マーケットを動かすためには新しいニュース(材料)が要る。今日の下げには、どんな材料があったのだろう。簡単に言ってしまえば「失望売り」だ。予想どおりの金利引上げにがっかりしたわけではない。マーケット参加者たちは、ふたつの単語「measured pace」に最大の関心をよせていた。直訳すれば規則正しいゆっくりした歩調ということだが、投資者たちはこのニ単語がFOMC後の声明文から消えることを願っていた。

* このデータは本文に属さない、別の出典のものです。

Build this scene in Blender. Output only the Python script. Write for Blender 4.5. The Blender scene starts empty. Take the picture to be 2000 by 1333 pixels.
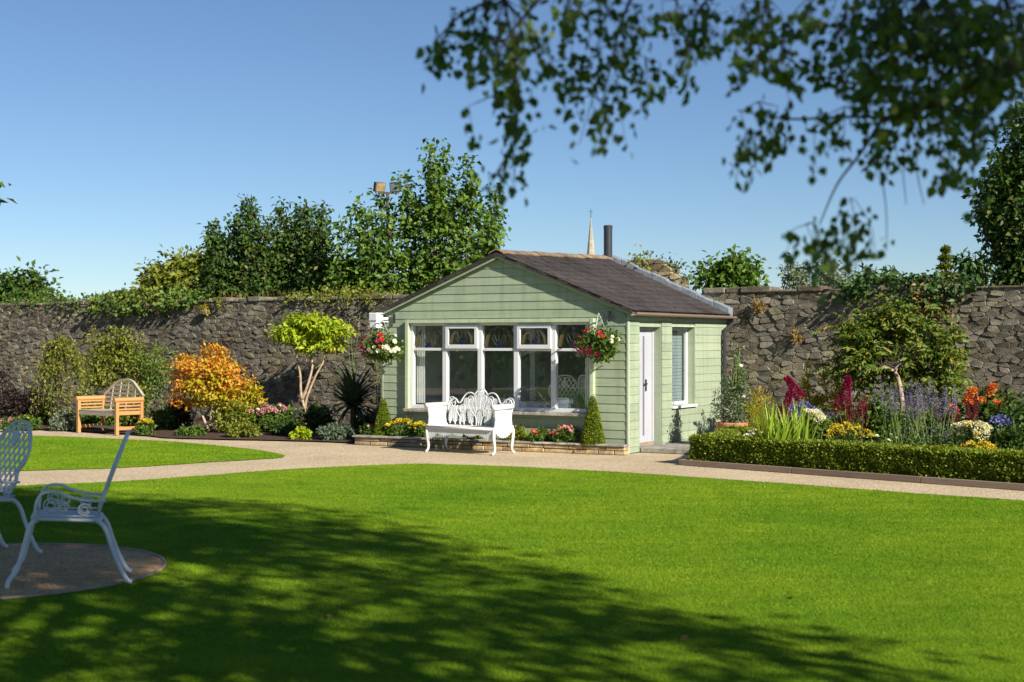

measured paceの意味することは、FOMC会議が開かれるたびに実施される規則正しい0.25ポイントの短期金利引上げだ。この二つの単語が声明からなくなってしまえば、それは金利引き上げサイクルが終わりに近い証明になる。しかし今回もmeasured paceは声明から削除されていなかった。これが失望売りの原因だ。

いったいどこまで金利は上がるのだろうか。JPモルガンのストラテジスト、ジャンロイスさんはこんな見かたをしている。「海外の企業は投資に消極的なため、これが長期金利に歯止めをかける結果になっていますが、この余剰資金が米国に流入しています。これが米国景気を支えるひとつの要素になっているわけですから連邦準備理事は来年の春までに金利を4.5%まで引き上げることでしょう。」

measured paceは毎回0.25ポイント、4.5%まであと5回のFOMC会議が必要だ。